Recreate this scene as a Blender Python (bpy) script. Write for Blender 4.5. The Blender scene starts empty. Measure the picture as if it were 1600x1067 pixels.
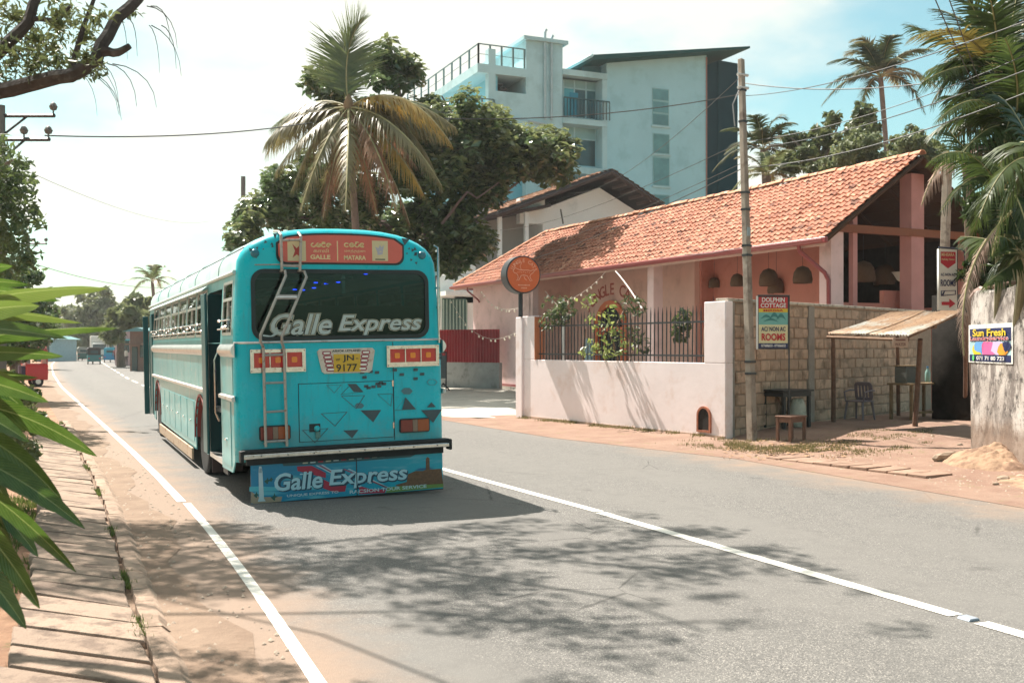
import bpy, bmesh, math, random
import numpy as np
from mathutils import Vector, Matrix
from mathutils import noise as mnoise
random.seed(7)
R = math.radians
SC = bpy.context.scene
COL = SC.collection

# ------------------------------------------------------------ camera
H = 1.79          # eye height above the road
F = 1614.0        # focal length in photo pixels (1600 wide)
cd = bpy.data.cameras.new('camera')
cam = bpy.data.objects.new('camera', cd); COL.objects.link(cam)
cd.sensor_width = 36.0
cd.lens = 36.0 * F / 1600
cam.location = (0, 0, H)
cam.rotation_euler = (R(90), 0, -math.atan2(.4035, .915))
cd.shift_y = 7.5 / 1600
cd.clip_end = 3000
cd.dof.use_dof = True
cd.dof.focus_distance = 12.5
cd.dof.aperture_fstop = 4.4
SC.camera = cam

# ------------------------------------------------------------ sky, sun, exposure
SUN = Vector((-.19, .532, .825)).normalized()
W = bpy.data.worlds.new('World'); SC.world = W; W.use_nodes = True
nt = W.node_tree; N = nt.nodes; LK = nt.links
bg = N['Background']; bg.inputs[1].default_value = .068
sky = N.new('ShaderNodeTexSky'); sky.sky_type = 'NISHITA'; sky.sun_disc = False
sky.sun_elevation = math.asin(SUN.z); sky.sun_rotation = math.atan2(SUN.x, SUN.y)
sky.air_density = 1.0; sky.dust_density = 1.6; sky.ozone_density = 1.0
tc = N.new('ShaderNodeTexCoord'); sx = N.new('ShaderNodeSeparateXYZ'); LK.new(tc.outputs['Generated'], sx.inputs[0])
def wm(op, a, b=None, c=None):
    n = N.new('ShaderNodeMath'); n.operation = op
    for i, v in enumerate((a, b, c)):
        if v is None: continue
        if isinstance(v, (int, float)): n.inputs[i].default_value = v
        else: LK.new(v, n.inputs[i])
    return n.outputs[0]
zz = wm('ADD', wm('MAXIMUM', sx.outputs[2], 0.0), .22)
cx = wm('DIVIDE', sx.outputs[0], zz); cy = wm('DIVIDE', sx.outputs[1], zz)
cb = N.new('ShaderNodeCombineXYZ'); LK.new(cx, cb.inputs[0]); LK.new(cy, cb.inputs[1]); cb.inputs[2].default_value = 3.1
nz = N.new('ShaderNodeTexNoise'); nz.inputs['Scale'].default_value = 1.15; nz.inputs['Detail'].default_value = 6; nz.inputs['Roughness'].default_value = .52
LK.new(cb.outputs[0], nz.inputs['Vector'])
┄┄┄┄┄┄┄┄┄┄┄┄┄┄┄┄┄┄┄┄
Starting at the top of the listing above, please restate word for word each line up to and including the one that holds "SC.camera = cam", omitting every image.

Recreate this scene as a Blender Python (bpy) script. Write for Blender 4.5. The Blender scene starts empty. Measure the picture as if it were 1600x1067 pixels.
import bpy, bmesh, math, random
import numpy as np
from mathutils import Vector, Matrix
from mathutils import noise as mnoise
random.seed(7)
R = math.radians
SC = bpy.context.scene
COL = SC.collection

# ------------------------------------------------------------ camera
H = 1.79          # eye height above the road
F = 1614.0        # focal length in photo pixels (1600 wide)
cd = bpy.data.cameras.new('camera')
cam = bpy.data.objects.new('camera', cd); COL.objects.link(cam)
cd.sensor_width = 36.0
cd.lens = 36.0 * F / 1600
cam.location = (0, 0, H)
cam.rotation_euler = (R(90), 0, -math.atan2(.4035, .915))
cd.shift_y = 7.5 / 1600
cd.clip_end = 3000
cd.dof.use_dof = True
cd.dof.focus_distance = 12.5
cd.dof.aperture_fstop = 4.4
SC.camera = cam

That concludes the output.